#### Written request
From the listing below, pull out all lines with "scene" in them.
** begin **
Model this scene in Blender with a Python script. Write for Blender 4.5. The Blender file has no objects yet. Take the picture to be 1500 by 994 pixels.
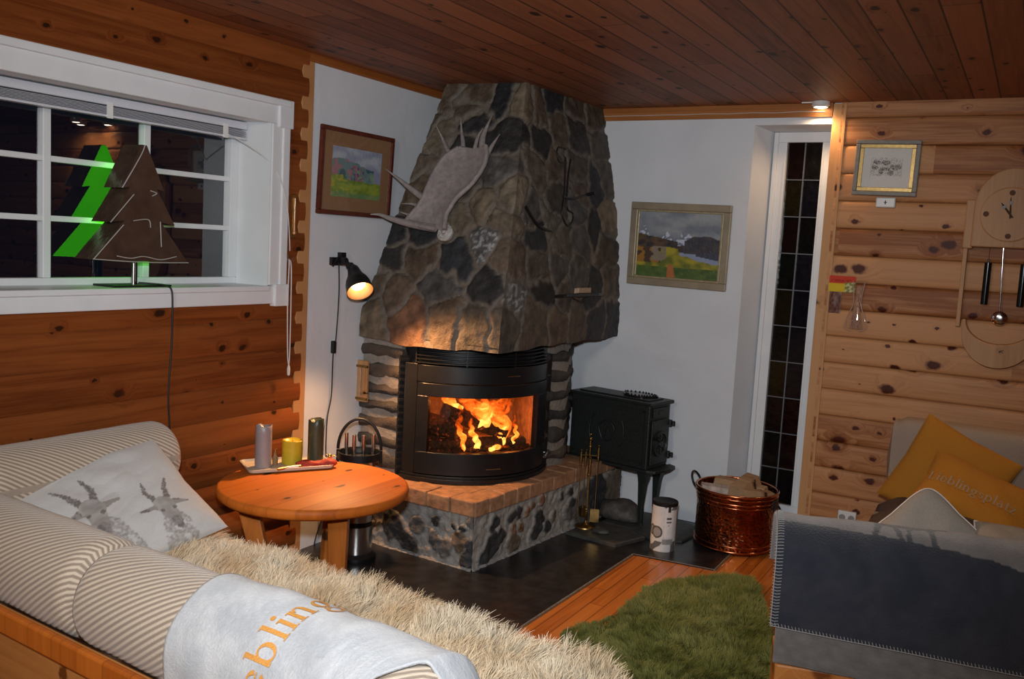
import bpy, math, random
import numpy as np
from mathutils import Vector, Matrix, noise
random.seed(7); RNG = np.random.default_rng(7)
V = Vector; PI = math.pi
COL = bpy.context.scene.collection
DATA = {'ANT_L': [(0.41, -1.281, 1.629), (0.228, -1.27, 1.66), (0.24, -1.252, 1.706), (0.264, -1.237, 1.744), (0.279, -1.222, 1.783), (0.289, -1.199, 1.844), (0.302, -1.175, 1.906), (0.325, -1.151, 1.968), (0.363, -1.132, 2.019),
           (0.42, -1.119, 2.054)],
 'ANT_R': [(0.462, -1.28, 1.631), (0.45, -1.255, 1.698), (0.463, -1.238, 1.743), (0.477, -1.223, 1.781), (0.509, -1.209, 1.819), (0.546, -1.194, 1.857), (0.578, -1.174, 1.91), (0.598, -1.154, 1.963), (0.598, -1.134, 2.015),
           (0.58, -1.116, 2.061)],
 'BASEL': [(0.356, -1.51, 0.122, 0.05, 'D'), (0.445, -1.51, 0.07, 0.038, 'D'), (0.509, -1.51, 0.177, 0.032, 'G'), (0.621, -1.51, 0.219, 0.019, 'D'), (0.622, -1.51, 0.116, 0.032, 'G'), (0.674, -1.51, 0.084, 0.032, 'G'),
           (0.76, -1.51, 0.137, 0.035, 'B'), (0.729, -1.51, 0.21, 0.012, 'D'), (0.782, -1.51, 0.211, 0.012, 'D'), (0.838, -1.51, 0.132, 0.022, 'D'), (0.842, -1.51, 0.072, 0.03, 'D'), (0.858, -1.51, 0.241, 0.032, 'G'),
           (0.483, -1.51, 0.055, 0.027, 'D'), (0.311, -1.51, 0.168, 0.024, 'D')],
 'BASER': [(0.855, -1.404, 0.061, 0.034, 'D'), (0.859, -1.358, 0.111, 0.04, 'D'), (0.865, -1.284, 0.14, 0.022, 'D'), (0.861, -1.337, 0.222, 0.025, 'D'), (0.858, -1.366, 0.201, 0.019, 'D'), (0.873, -1.2, 0.219, 0.019, 'D'),
           (0.878, -1.147, 0.227, 0.019, 'D'), (0.876, -1.173, 0.145, 0.017, 'R'), (0.882, -1.105, 0.146, 0.017, 'R'), (0.876, -1.172, 0.065, 0.04, 'B'), (0.886, -1.055, 0.207, 0.014, 'R'), (0.89, -1.014, 0.223, 0.014, 'R'),
           (0.897, -0.941, 0.142, 0.031, 'D'), (0.894, -0.964, 0.081, 0.034, 'D'), (0.904, -0.861, 0.082, 0.025, 'D'), (0.898, -0.922, 0.241, 0.02, 'R'), (0.911, -0.782, 0.123, 0.02, 'B'), (0.917, -0.716, 0.225, 0.015, 'D'),
           (0.925, -0.63, 0.238, 0.019, 'D'), (0.924, -0.639, 0.109, 0.025, 'G'), (0.927, -0.604, 0.154, 0.02, 'D')],
 'BCORD': [(0.04, -1.999, 1.569), (0.045, -1.995, 1.459), (0.05, -1.987, 1.444), (0.045, -1.982, 1.237), (0.045, -1.986, 1.011), (0.045, -1.983, 0.93)],
 'BRK': [(0.904, -0.917, 1.334), (0.905, -0.799, 1.337), (0.91, -0.359, 1.334), (0.903, -0.697, 1.357), (0.911, -0.604, 1.317)],
 'BURR': (0.448, -1.264, 1.618),
 'CORD1': [(0.03, -1.609, 1.446), (0.012, -1.585, 1.29), (0.012, -1.589, 1.064), (0.012, -1.601, 0.995), (0.012, -1.612, 0.908), (0.012, -1.616, 0.768), (0.012, -1.631, 0.664), (0.012, -1.636, 0.559), (0.012, -1.642, 0.471),
           (0.012, -1.621, 0.342), (0.012, -1.613, 0.196), (0.012, -1.661, 0.117), (0.012, -1.707, 0.003), (0.015, -1.622, -0.019), (0.03, -1.517, -0.007)],
 'GP': [(2.749, -1.0, 0.681), (2.619, -1.0, 0.471), (2.939, -1.0, 0.449), (2.729, -1.0, 0.463)],
 'HOODL': [(0.181, -0.927, 2.36, 'B'), (0.402, -0.936, 2.336, 'B'), (0.554, -0.938, 2.332, 'D'), (0.402, -0.984, 2.21, 'D'), (0.131, -0.998, 2.172, 'B'), (0.092, -1.083, 1.952, 'B'), (0.615, -1.019, 2.117, 'D'), (0.363, -1.031, 2.086, 'D'),
           (0.246, -1.018, 2.12, 'T'), (0.612, -1.087, 1.941, 'G'), (0.2, -1.139, 1.805, 'B'), (0.606, -1.15, 1.775, 'T'), (0.486, -1.185, 1.685, 'T'), (0.466, -1.112, 1.875, 'B'), (0.736, -1.181, 1.694, 'T'), (0.098, -1.215, 1.606, 'D'),
           (0.282, -1.212, 1.614, 'D'), (0.092, -1.265, 1.476, 'D'), (0.325, -1.263, 1.481, 'B'), (0.549, -1.258, 1.494, 'D'), (0.659, -1.226, 1.576, 'W'), (0.822, -1.238, 1.547, 'B'), (0.17, -1.33, 1.307, 'B'), (0.461, -1.313, 1.351, 'G'),
           (0.738, -1.311, 1.355, 'D'), (0.877, -1.313, 1.351, 'W'), (0.066, -1.39, 1.149, 'T'), (0.315, -1.384, 1.164, 'R'), (0.543, -1.368, 1.206, 'B'), (0.715, -1.371, 1.199, 'B'), (0.874, -1.365, 1.213, 'B'),
           (0.762, -1.134, 1.818, 'T'), (0.655, -0.939, 2.329, 'T'), (0.077, -1.314, 1.347, 'B'), (0.379, -0.955, 2.286, 'B')],
 'HOODR': [(0.67, -0.815, 2.316, 'B'), (0.66, -0.631, 2.385, 'D'), (0.662, -0.372, 2.393, 'B'), (0.668, -0.116, 2.37, 'B'), (0.703, -0.852, 2.114, 'D'), (0.692, -0.4, 2.21, 'D'), (0.697, -0.088, 2.196, 'B'), (0.686, -0.625, 2.231, 'B'),
           (0.725, -0.91, 1.974, 'B'), (0.724, -0.705, 1.994, 'B'), (0.751, -0.735, 1.83, 'B'), (0.762, -1.031, 1.748, 'G'), (0.723, -0.425, 2.02, 'B'), (0.742, -0.249, 1.915, 'D'), (0.727, -0.082, 2.017, 'B'), (0.782, -0.983, 1.627, 'D'),
           (0.77, -0.809, 1.713, 'T'), (0.76, -0.488, 1.796, 'G'), (0.769, -0.134, 1.763, 'T'), (0.777, -0.303, 1.702, 'D'), (0.789, -0.708, 1.604, 'B'), (0.788, -0.464, 1.628, 'G'), (0.805, -0.966, 1.488, 'B'), (0.798, -0.17, 1.583, 'B'),
           (0.814, -0.772, 1.45, 'G'), (0.818, -0.53, 1.441, 'G'), (0.831, -0.125, 1.387, 'B'), (0.832, -0.946, 1.332, 'D'), (0.837, -0.364, 1.338, 'D'), (0.837, -0.728, 1.312, 'B'), (0.853, -1.02, 1.195, 'B'), (0.856, -0.785, 1.192, 'B'),
           (0.86, -0.57, 1.183, 'B'), (0.864, -0.303, 1.18, 'D'), (0.866, -0.103, 1.18, 'D'), (0.743, -0.429, 1.901, 'B')],
 'HOOK': ([(0.777, -0.637, 2.119), (0.776, -0.722, 2.12), (0.782, -0.752, 2.084), (0.789, -0.732, 2.042), (0.789, -0.664, 2.044)],
          [(0.785, -0.653, 2.073), (0.803, -0.68, 1.96), (0.82, -0.711, 1.858), (0.834, -0.753, 1.768), (0.845, -0.704, 1.705), (0.842, -0.637, 1.73), (0.834, -0.621, 1.775), (0.829, -0.685, 1.805), (0.803, -0.642, 1.963),
           (0.786, -0.589, 2.068)],
          [(0.82, -0.724, 1.857), (0.822, -0.601, 1.855), (0.818, -0.425, 1.89)], [(0.829, -1.143, 1.777), (0.844, -1.03, 1.69), (0.85, -0.878, 1.665)]),
 'LAMP': [(0.015, -1.583, 1.47), (0.05, -1.591, 1.451), (0.1, -1.602, 1.423), (0.13, -1.595, 1.394), (0.17, -1.586, 1.322), (0.05, -1.658, 1.45)],
 'PIL': [(0.272, -2.849, 0.76), (0.633, -2.967, 0.5), (0.187, -3.43, 0.72), (0.4, -3.318, 0.6)],
 'RUG': [(1.628, -1.224, 0.0), (1.734, -1.001, 0.0), (1.939, -0.783, -0.0), (2.072, -0.901, 0.0), (2.241, -1.341, 0.0), (2.358, -1.736, 0.0), (2.388, -2.003, 0.0), (2.207, -2.35, 0.0), (1.949, -2.319, 0.0), (1.772, -2.105, 0.0),
         (1.56, -1.972, 0.0), (1.57, -1.803, 0.0), (1.634, -1.669, 0.0), (1.646, -1.432, 0.0)],
 'SWITCH': (0.02, -1.612, 1.021),
 'TINES': [([(0.392, -1.14, 1.999), (0.334, -1.119, 2.054), (0.282, -1.095, 2.117), (0.257, -1.124, 2.181)], 0.016), ([(0.44, -1.128, 2.03), (0.415, -1.101, 2.1), (0.387, -1.077, 2.163), (0.399, -1.108, 2.221)], 0.014),
           ([(0.546, -1.122, 2.046), (0.532, -1.093, 2.122), (0.54, -1.069, 2.184), (0.597, -1.115, 2.233)], 0.018), ([(0.5, -1.119, 2.053), (0.501, -1.093, 2.123), (0.518, -1.075, 2.169)], 0.012),
           ([(0.574, -1.136, 2.008), (0.593, -1.116, 2.061), (0.668, -1.155, 2.127)], 0.018), ([(0.297, -1.222, 1.783), (0.224, -1.238, 1.825), (0.143, -1.259, 1.882), (0.075, -1.303, 1.937)], 0.02),
           ([(0.388, -1.276, 1.643), (0.243, -1.291, 1.659), (0.14, -1.315, 1.68), (0.073, -1.34, 1.699), (0.024, -1.373, 1.696)], 0.022), ([(0.285, -1.24, 1.737), (0.22, -1.241, 1.762), (0.156, -1.262, 1.762)], 0.012),
           ([(0.308, -1.257, 1.693), (0.221, -1.263, 1.704), (0.16, -1.289, 1.72)], 0.012), ([(0.204, -1.069, 2.044), (0.187, -1.028, 2.179)], 0.004)],
 'TREECORD': [(-0.03, -2.776, 1.349), (0.0, -2.752, 1.351), (0.035, -2.75, 1.331), (0.045, -2.741, 1.262), (0.045, -2.729, 1.125), (0.045, -2.71, 0.958), (0.045, -2.691, 0.816), (0.045, -2.673, 0.686)],
 'YP': [(2.704, -0.42, 0.874), (2.513, -0.42, 0.454), (2.955, -0.42, 0.684), (2.758, -0.42, 0.457)],
 'YP2': [(2.821, -0.5, 0.634), (3.105, -0.5, 0.724), (3.015, -0.5, 0.389), (2.786, -0.5, 0.546)]}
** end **
#### Solution below
Model this scene in Blender with a Python script. Write for Blender 4.5. The Blender file has no objects yet. Take the picture to be 1500 by 994 pixels.
COL = bpy.context.scene.collection